The results of the study then become completely obvious. Hewitt found of the companies that said their pay for performance plans were “not successful,” and the vast majority (91%) characterized their pay-for-performance cultures as weak. Even more obvious was that nearly all (98%) of those companies with “very successful” programs said they have strong or moderately strong pay-for-performance cultures.

Hewitt also found 10% of the unsuccessful programs have an open approach to communicating pay-for-performance to employees, compared to 61% of the very successful companies.
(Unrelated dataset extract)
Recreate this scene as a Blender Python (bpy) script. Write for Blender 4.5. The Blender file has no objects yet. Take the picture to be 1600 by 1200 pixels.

It is this lack of communication that Hewitt pegs as the main reason for a poor pay-for-performance culture.

“It’s futile to try to establish a pay-for-performance culture without openly discussing goals, how to accomplish them and what it means to an employee’s pocketbook,” said Shafer. “Pay-for-performance programs without proper communication lead to a culture of employees who are confused about company priorities and don’t know what to focus on to maximize performance dollars.”

Given the lack of communication, it is of little surprise that only 16% of the unsuccessful lot have metrics in place to gauge a program’s effectiveness, compared to nearly half (46%) of the companies that say their programs are successful.Equally non surprising was that all unsuccessful programs believe they do an average or below job of differentiating performance pay between high, average and low performers. By comparison only half of the “very successful” companies said they do a good job of differentiating pay.